- **Exercise instructions**: Output the material below unchanged, apart from leaving out the pictures.

- **Collected data**:
###
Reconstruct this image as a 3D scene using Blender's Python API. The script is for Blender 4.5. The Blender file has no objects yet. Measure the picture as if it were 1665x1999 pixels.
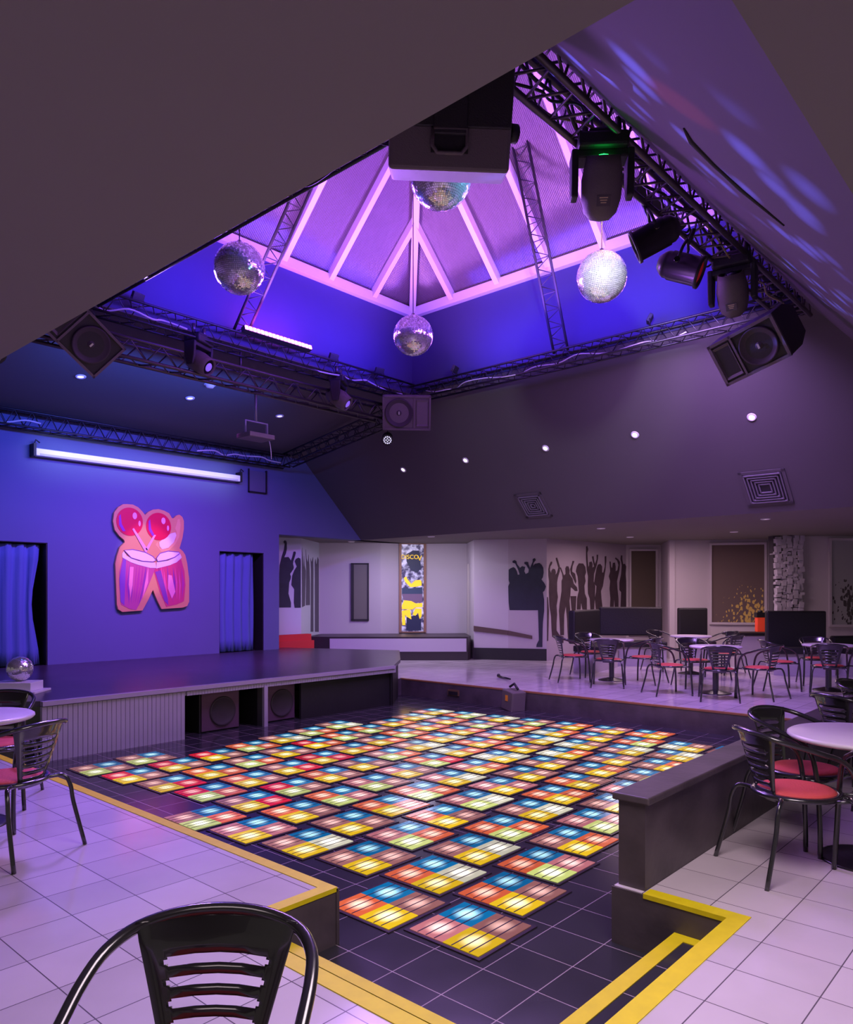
import bpy, bmesh, math, random
from mathutils import Vector, Matrix
random.seed(7)
R = math.radians
PI = math.pi
scene = bpy.context.scene

# ------------------------------------------------------------------ camera
cam = bpy.data.cameras.new('camera'); cam_o = bpy.data.objects.new('camera', cam)
scene.collection.objects.link(cam_o); scene.camera = cam_o
cam.sensor_fit = 'HORIZONTAL'; cam.sensor_width = 36; cam.lens = 1467/1665*36
cam.shift_y = 0.0946; cam.clip_start = .05; cam.clip_end = 200
cam_o.location = (0, 0, 1.55); cam_o.rotation_euler = (R(90), 0, R(41.9-90))

# ------------------------------------------------------------------ view
scene.view_settings.view_transform = 'Standard'
scene.view_settings.look = 'None'
scene.view_settings.gamma = 1
scene.view_settings.use_curve_mapping = False
scene.view_settings.exposure = 0.0

# ------------------------------------------------------------------ world
wd = bpy.data.worlds.new('night'); scene.world = wd; wd.use_nodes = True
bg = wd.node_tree.nodes['Background']; bg.inputs[0].default_value = (.52, .45, .43, 1); bg.inputs[1].default_value = .33

# ------------------------------------------------------------------ lights
def aim(o, target):
    d = Vector(target) - o.location
    o.rotation_euler = d.to_track_quat('-Z', 'Y').to_euler()
def area(name, loc, target, size, power, color, size_y=None, spread=180):
    l = bpy.data.lights.new(name, 'AREA'); l.energy = power; l.color = color; l.size = size
    if size_y: l.shape = 'RECTANGLE'; l.size_y = size_y
    l.spread = R(spread)
    o = bpy.data.objects.new(name, l); scene.collection.objects.link(o); o.location = loc; aim(o, target); return o
def spot(name, loc, target, power, color, angle=40, blend=.3, radius=.05):
    l = bpy.data.lights.new(name, 'SPOT'); l.energy = power; l.color = color
    l.spot_size = R(angle); l.spot_blend = blend; l.shadow_soft_size = radius
    o = bpy.data.objects.new(name, l); scene.collection.objects.link(o); o.location = loc; aim(o, target); return o
BLUE = (.06, .03, 1); VIO = (.38, .12, 1); PINK = (.75, .28, 1)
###
- **The response**:
Reconstruct this image as a 3D scene using Blender's Python API. The script is for Blender 4.5. The Blender file has no objects yet. Measure the picture as if it were 1665x1999 pixels.
import bpy, bmesh, math, random
from mathutils import Vector, Matrix
random.seed(7)
R = math.radians
PI = math.pi
scene = bpy.context.scene

# ------------------------------------------------------------------ camera
cam = bpy.data.cameras.new('camera'); cam_o = bpy.data.objects.new('camera', cam)
scene.collection.objects.link(cam_o); scene.camera = cam_o
cam.sensor_fit = 'HORIZONTAL'; cam.sensor_width = 36; cam.lens = 1467/1665*36
cam.shift_y = 0.0946; cam.clip_start = .05; cam.clip_end = 200
cam_o.location = (0, 0, 1.55); cam_o.rotation_euler = (R(90), 0, R(41.9-90))

# ------------------------------------------------------------------ view
scene.view_settings.view_transform = 'Standard'
scene.view_settings.look = 'None'
scene.view_settings.gamma = 1
scene.view_settings.use_curve_mapping = False
scene.view_settings.exposure = 0.0

# ------------------------------------------------------------------ world
wd = bpy.data.worlds.new('night'); scene.world = wd; wd.use_nodes = True
bg = wd.node_tree.nodes['Background']; bg.inputs[0].default_value = (.52, .45, .43, 1); bg.inputs[1].default_value = .33

# ------------------------------------------------------------------ lights
def aim(o, target):
    d = Vector(target) - o.location
    o.rotation_euler = d.to_track_quat('-Z', 'Y').to_euler()
def area(name, loc, target, size, power, color, size_y=None, spread=180):
    l = bpy.data.lights.new(name, 'AREA'); l.energy = power; l.color = color; l.size = size
    if size_y: l.shape = 'RECTANGLE'; l.size_y = size_y
    l.spread = R(spread)
    o = bpy.data.objects.new(name, l); scene.collection.objects.link(o); o.location = loc; aim(o, target); return o
def spot(name, loc, target, power, color, angle=40, blend=.3, radius=.05):
    l = bpy.data.lights.new(name, 'SPOT'); l.energy = power; l.color = color
    l.spot_size = R(angle); l.spot_blend = blend; l.shadow_soft_size = radius
    o = bpy.data.objects.new(name, l); scene.collection.objects.link(o); o.location = loc; aim(o, target); return o
BLUE = (.06, .03, 1); VIO = (.38, .12, 1); PINK = (.75, .28, 1)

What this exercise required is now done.